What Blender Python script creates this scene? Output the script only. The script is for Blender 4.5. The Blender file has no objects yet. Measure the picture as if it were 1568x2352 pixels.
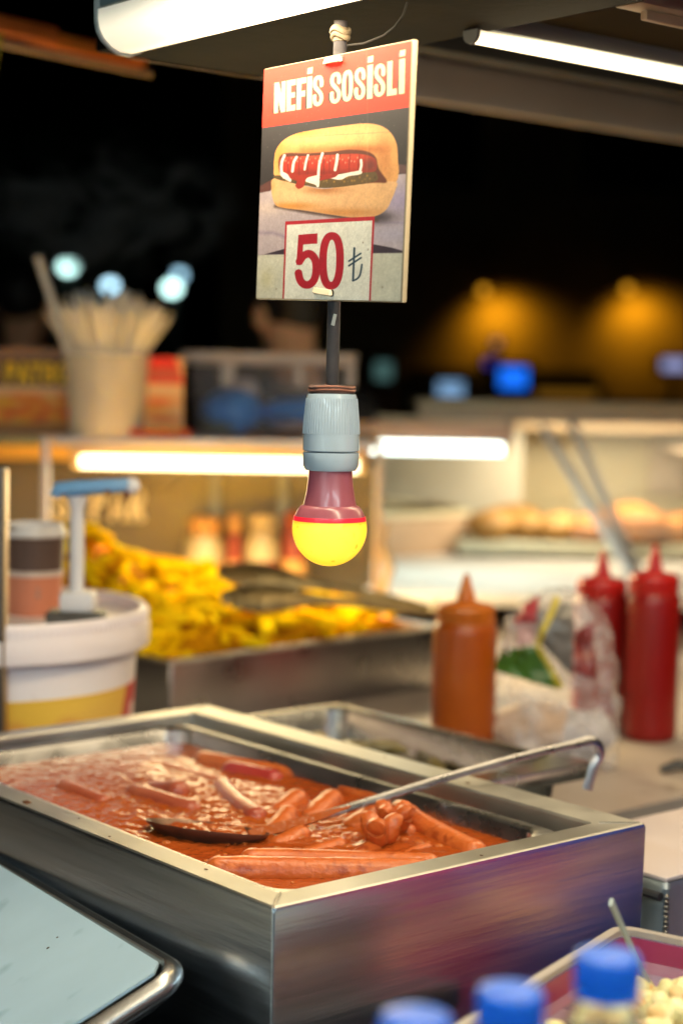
import bpy, bmesh, math, random
import numpy as np
from mathutils import Vector, Matrix, noise as mnoise
random.seed(7); np.random.seed(7)
S = bpy.context.scene
COL = S.collection

# ------------------------------------------------------------------ camera, night sky, exposure
EYE = 1.45                      # camera height in metres
F_PX, IMG_W, IMG_H = 4000.0, 1568.0, 2352.0
PITCH = math.atan(315.0 / F_PX); ROLL = 0.018
fwd = Vector((0, math.cos(PITCH), -math.sin(PITCH)))
up0 = Vector((0, math.sin(PITCH), math.cos(PITCH)))
right0 = Vector((1, 0, 0))
# rolled so that plumb lines lean to the right at their tops
cam_up = math.cos(ROLL) * up0 - math.sin(ROLL) * right0
cam_right = math.cos(ROLL) * right0 + math.sin(ROLL) * up0
cd = bpy.data.cameras.new("camera"); cam = bpy.data.objects.new("camera", cd); COL.objects.link(cam)
m = Matrix((cam_right, cam_up, -fwd)).transposed().to_4x4(); m.translation = (0, 0, EYE)
cam.matrix_world = m
cd.sensor_fit = 'VERTICAL'; cd.sensor_height = 36.0; cd.sensor_width = 24.0
cd.lens = 36.0 * F_PX / IMG_H
cd.clip_start = 0.05; cd.clip_end = 400
cd.dof.use_dof = True; cd.dof.focus_distance = 1.385; cd.dof.aperture_fstop = 3.2
cd.dof.aperture_blades = 0
S.camera = cam

w = bpy.data.worlds.new("World"); S.world = w; w.use_nodes = True
wn = w.node_tree.nodes; wl = w.node_tree.links
sky = wn.new('ShaderNodeTexSky'); sky.sky_type = 'NISHITA'; sky.sun_disc = False
sky.sun_elevation = math.radians(-8); sky.sun_rotation = math.radians(200)
wl.new(sky.outputs[0], wn['Background'].inputs[0]); wn['Background'].inputs[1].default_value = 0.06

S.view_settings.view_transform = 'Standard'; S.view_settings.look = 'None'
S.view_settings.exposure = 1.08; S.view_settings.gamma = 1.0
S.view_settings.use_curve_mapping = False
S.render.engine = 'CYCLES'
S.cycles.use_denoising = True
S.cycles.max_bounces = 10; S.cycles.transparent_max_bounces = 12
S.cycles.volume_bounces = 0; S.cycles.volume_step_rate = 1.0
S.cycles.sample_clamp_indirect = 3.2; S.cycles.sample_clamp_direct = 2.1
S.cycles.caustics_reflective = False; S.cycles.caustics_refractive = False
S.cycles.use_light_tree = True

# ------------------------------------------------------------------ survey helpers: sight lines measured off the place
def ray(x, y):
    return (fwd + cam_right * ((x - IMG_W / 2) / F_PX) - cam_up * ((y - IMG_H / 2) / F_PX))
def at_z(x, y, z):
    d = ray(x, y); t = (z - EYE) / d.z
    return Vector((0, 0, EYE)) + d * t
def at_y(x, y, Y):
    d = ray(x, y); t = Y / d.y
    return Vector((0, 0, EYE)) + d * t

# ------------------------------------------------------------------ materials
def lin(c):
    return tuple(((v / 12.92) if v <= 0.04045 else ((v + 0.055) / 1.055) ** 2.4) for v in c)
def rgb(r, g, b):
    return lin((r / 255, g / 255, b / 255))

def mat(name, col, rough=0.5, metal=0.0, var=0.0, vscale=8.0, bump=0.0, bscale=60.0, bdist=0.002, col2=None, trans=0.0,
        ior=1.45, emit=None, estr=0.0, sss=0.0, coat=0.0, spec=None, rvar=0.0, spots=None, stretch=None, alpha=1.0, vcol=None, bdetail=4.0, aniso=0.0):
    M = bpy.data.materials.new(name); M.use_nodes = True
    N = M.node_tree.nodes; L = M.node_tree.links; P = N['Principled BSDF']
    P.inputs['Base Color'].default_value = (*col, 1); P.inputs['Roughness'].default_value = rough
    P.inputs['Metallic'].default_value = metal; P.inputs['IOR'].default_value = ior
    P.inputs['Transmission Weight'].default_value = trans
    P.inputs['Subsurface Weight'].default_value = sss
    if sss: P.inputs['Subsurface Radius'].default_value = (1, .45, .2); P.inputs['Subsurface Scale'].default_value = 0.006
    P.inputs['Coat Weight'].default_value = coat; P.inputs['Coat Roughness'].default_value = 0.08
    P.inputs['Alpha'].default_value = alpha
    if aniso: P.inputs['Anisotropic'].default_value = aniso
    if spec is not None: P.inputs['Specular IOR Level'].default_value = spec
    tc = N.new('ShaderNodeTexCoord'); vec = tc.outputs['Object']
    if stretch:
        mp = N.new('ShaderNodeMapping'); mp.inputs['Scale'].default_value = stretch; L.new(vec, mp.inputs[0]); vec = mp.outputs[0]
    base = None
    if vcol:
        a = N.new('ShaderNodeVertexColor'); a.layer_name = vcol; base = a.outputs[0]
        L.new(base, P.inputs['Base Color'])
    if var or col2:
        n = N.new('ShaderNodeTexNoise'); n.inputs['Scale'].default_value = vscale; n.inputs['Detail'].default_value = 6
        L.new(vec, n.inputs['Vector'])
        r = N.new('ShaderNodeValToRGB'); r.color_ramp.elements[0].position = .3; r.color_ramp.elements[1].position = .7
        c2 = col2 if col2 else tuple(min(1, v * (1 + var)) for v in col)
        c1 = col if col2 else tuple(v * (1 - var) for v in col)
        r.color_ramp.elements[0].color = (*c1, 1); r.color_ramp.elements[1].color = (*c2, 1)
        L.new(n.outputs[0], r.inputs[0]); base = r.outputs[0]
        L.new(base, P.inputs['Base Color'])
    if spots:   # (colour, scale, threshold): small stains
        n = N.new('ShaderNodeTexNoise'); n.inputs['Scale'].default_value = spots[1]; n.inputs['Detail'].default_value = 3
        L.new(vec, n.inputs['Vector'])
        r = N.new('ShaderNodeValToRGB'); r.color_ramp.elements[0].position = spots[2]; r.color_ramp.elements[1].position = spots[2] + .14
        L.new(n.outputs[0], r.inputs[0])
        mx = N.new('ShaderNodeMix'); mx.data_type = 'RGBA'; L.new(r.outputs[0], mx.inputs[0])
        if base: L.new(base, mx.inputs[6])
        else: mx.inputs[6].default_value = (*col, 1)
        mx.inputs[7].default_value = (*spots[0], 1); L.new(mx.outputs[2], P.inputs['Base Color'])
    if rvar:
        n = N.new('ShaderNodeTexNoise'); n.inputs['Scale'].default_value = vscale * 1.7; n.inputs['Detail'].default_value = 5
        L.new(vec, n.inputs['Vector'])
        mr = N.new('ShaderNodeMapRange'); mr.inputs[1].default_value = .3; mr.inputs[2].default_value = .7
        mr.inputs[3].default_value = max(0.02, rough - rvar); mr.inputs[4].default_value = rough + rvar
        L.new(n.outputs[0], mr.inputs[0]); L.new(mr.outputs[0], P.inputs['Roughness'])
    if bump:
        n = N.new('ShaderNodeTexNoise'); n.inputs['Scale'].default_value = bscale; n.inputs['Detail'].default_value = bdetail
        L.new(vec, n.inputs['Vector'])
        b = N.new('ShaderNodeBump'); b.inputs['Strength'].default_value = bump; b.inputs['Distance'].default_value = bdist
        L.new(n.outputs[0], b.inputs['Height']); L.new(b.outputs[0], P.inputs['Normal'])
    if emit:
        P.inputs['Emission Color'].default_value = (*emit, 1); P.inputs['Emission Strength'].default_value = estr
    return M

# ------------------------------------------------------------------ mesh builder
class MB:
    def __init__(s): s.bm = bmesh.new()
    def _new(s, before): return [v for v in s.bm.verts if v not in before]
    def box(s, c, d, rot=None, bevel=0.0, seg=2):
        r = bmesh.ops.create_cube(s.bm, size=1.0)
        vs = r['verts']; bmesh.ops.scale(s.bm, vec=d, verts=vs)
        if bevel:
            es = list({e for v in vs for e in v.link_edges})
            rb = bmesh.ops.bevel(s.bm, geom=es, offset=bevel, segments=seg, profile=.6, affect='EDGES')
            vs = list({v for f in rb['faces'] for v in f.verts} | {v for v in vs if v.is_valid})
        if rot is not None: bmesh.ops.transform(s.bm, matrix=rot.to_4x4(), verts=vs)
        bmesh.ops.translate(s.bm, vec=c, verts=vs); return vs
    def loops(s, rings, close=True, cap0=False, cap1=False):
        vv = [[s.bm.verts.new(p) for p in r] for r in rings]
        n = len(vv[0])
        for a, b in zip(vv, vv[1:]):
            for i in range(n if close else n - 1):
                j = (i + 1) % n
                s.bm.faces.new((a[i], a[j], b[j], b[i]))
        if cap0: s.bm.faces.new(vv[0][::-1])
        if cap1: s.bm.faces.new(vv[-1])
        return vv
    def lathe(s, prof, n=32, c=(0, 0, 0), cap0=True, cap1=True, rot=None):
        rings = []
        for r, z in prof:
            ring = []
            for i in range(n):
                a = 2 * math.pi * i / n; p = Vector((r * math.cos(a), r * math.sin(a), z))
                if rot is not None: p = rot @ p
                ring.append(p + Vector(c))
            rings.append(ring)
        return s.loops(rings, True, cap0, cap1)
    def tube(s, path, r, n=10, caps=True, flat=1.0, upv=None):
        path = [Vector(p) for p in path]; rings = []
        rr = r if isinstance(r, (list, tuple)) else [r] * len(path)
        ref = Vector(upv) if upv is not None else None
        for i, p in enumerate(path):
            t = (path[min(i + 1, len(path) - 1)] - path[max(i - 1, 0)]).normalized()
            if ref is None: ref = Vector((0, 0, 1)) if abs(t.z) < .9 else Vector((1, 0, 0))
            a = (ref - t * ref.dot(t)).normalized(); b = t.cross(a)
            if upv is None: ref = a
            rings.append([p + a * (rr[i] * flat * math.sin(2 * math.pi * k / n)) + b * (rr[i] * math.cos(2 * math.pi * k / n)) for k in range(n)])
        return s.loops(rings, True, caps, caps)
    def strip(s, path, wdt, thick, upv):       # flat bar swept along a path
        path = [Vector(p) for p in path]; rings = []
        ww = wdt if isinstance(wdt, (list, tuple)) else [wdt] * len(path)
        for i, p in enumerate(path):
            t = (path[min(i + 1, len(path) - 1)] - path[max(i - 1, 0)]).normalized()
            side = t.cross(Vector(upv)).normalized(); u = side.cross(t).normalized()
            h = ww[i] / 2; k = thick / 2; e = min(h, k) * .6
            rings.append([p + side * (-h) + u * (k - e), p + side * (-h + e) + u * k, p + side * (h - e) + u * k, p + side * h + u * (k - e),
                          p + side * h - u * (k - e), p + side * (h - e) - u * k, p - side * (h - e) - u * k, p - side * h - u * (k - e)])
        return s.loops(rings, True, True, True)
    def rr(s, W, Lh, prof, cap0=False, cap1=False, seg=5, o=(0, 0)):   # rings of rounded rectangles: (inset, z, radius)
        rings = []
        for ins, z, r in prof:
            ring = []
            il, ir, ib, it = ins if isinstance(ins, tuple) else (ins,) * 4
            x0, x1, y0, y1 = o[0] + il, o[0] + W - ir, o[1] + ib, o[1] + Lh - it; r = max(r, 1e-4)
            for cx, cy, a0 in ((x1 - r, y0 + r, -90), (x1 - r, y1 - r, 0), (x0 + r, y1 - r, 90), (x0 + r, y0 + r, 180)):
                for k in range(seg + 1):
                    a = math.radians(a0 + 90 * k / seg); ring.append((cx + r * math.cos(a), cy + r * math.sin(a), z))
            rings.append(ring)
        return s.loops(rings, True, cap0, cap1)
    def prism(s, poly, z0, z1):
        return s.loops([[(x, y, z0) for x, y in poly], [(x, y, z1) for x, y in poly]], True, True, True)
    def grid(s, fn, nu, nv):
        vv = [[s.bm.verts.new(fn(i / nu, j / nv)) for j in range(nv + 1)] for i in range(nu + 1)]
        for i in range(nu):
            for j in range(nv): s.bm.faces.new((vv[i][j], vv[i + 1][j], vv[i + 1][j + 1], vv[i][j + 1]))
        return vv
    def ball(s, c, r, sc=(1, 1, 1), u=14, v=10):
        ret = bmesh.ops.create_uvsphere(s.bm, u_segments=u, v_segments=v, radius=r)
        bmesh.ops.scale(s.bm, vec=sc, verts=ret['verts']); bmesh.ops.translate(s.bm, vec=c, verts=ret['verts']); return ret['verts']
    def jitter(s, amt, scale, seed=0):
        for v in s.bm.verts:
            v.co += mnoise.noise_vector(v.co * scale + Vector((seed * 7.3, seed * 3.1, seed))) * amt
    def mesh(s, name, material, smooth=True, ang=40):
        bmesh.ops.recalc_face_normals(s.bm, faces=s.bm.faces)
        me = bpy.data.meshes.new(name); s.bm.to_mesh(me); s.bm.free()
        if material is not None: me.materials.append(material)
        if smooth:
            me.polygons.foreach_set('use_smooth', [True] * len(me.polygons))
            try: me.set_sharp_from_angle(angle=math.radians(ang))
            except Exception: pass
        return me
    def build(s, name, material, parent=None, loc=(0, 0, 0), rotz=0.0, smooth=True, ang=40, label=None):
        o = bpy.data.objects.new(name, s.mesh(name, material, smooth, ang)); COL.objects.link(o)
        o.location = loc; o.rotation_euler = (0, 0, rotz)
        if parent is not None: o.parent = parent
        if label: o['label'] = label
        return o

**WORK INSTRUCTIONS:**
Reproduce the data above word for word from its first line through the line that holds "wn['Background'].inputs[1].default_value = 0.06", both ends included; skip pictures.

**OUTPUT:**
What Blender Python script creates this scene? Output the script only. The script is for Blender 4.5. The Blender file has no objects yet. Measure the picture as if it were 1568x2352 pixels.
import bpy, bmesh, math, random
import numpy as np
from mathutils import Vector, Matrix, noise as mnoise
random.seed(7); np.random.seed(7)
S = bpy.context.scene
COL = S.collection

# ------------------------------------------------------------------ camera, night sky, exposure
EYE = 1.45                      # camera height in metres
F_PX, IMG_W, IMG_H = 4000.0, 1568.0, 2352.0
PITCH = math.atan(315.0 / F_PX); ROLL = 0.018
fwd = Vector((0, math.cos(PITCH), -math.sin(PITCH)))
up0 = Vector((0, math.sin(PITCH), math.cos(PITCH)))
right0 = Vector((1, 0, 0))
# rolled so that plumb lines lean to the right at their tops
cam_up = math.cos(ROLL) * up0 - math.sin(ROLL) * right0
cam_right = math.cos(ROLL) * right0 + math.sin(ROLL) * up0
cd = bpy.data.cameras.new("camera"); cam = bpy.data.objects.new("camera", cd); COL.objects.link(cam)
m = Matrix((cam_right, cam_up, -fwd)).transposed().to_4x4(); m.translation = (0, 0, EYE)
cam.matrix_world = m
cd.sensor_fit = 'VERTICAL'; cd.sensor_height = 36.0; cd.sensor_width = 24.0
cd.lens = 36.0 * F_PX / IMG_H
cd.clip_start = 0.05; cd.clip_end = 400
cd.dof.use_dof = True; cd.dof.focus_distance = 1.385; cd.dof.aperture_fstop = 3.2
cd.dof.aperture_blades = 0
S.camera = cam

w = bpy.data.worlds.new("World"); S.world = w; w.use_nodes = True
wn = w.node_tree.nodes; wl = w.node_tree.links
sky = wn.new('ShaderNodeTexSky'); sky.sky_type = 'NISHITA'; sky.sun_disc = False
sky.sun_elevation = math.radians(-8); sky.sun_rotation = math.radians(200)
wl.new(sky.outputs[0], wn['Background'].inputs[0]); wn['Background'].inputs[1].default_value = 0.06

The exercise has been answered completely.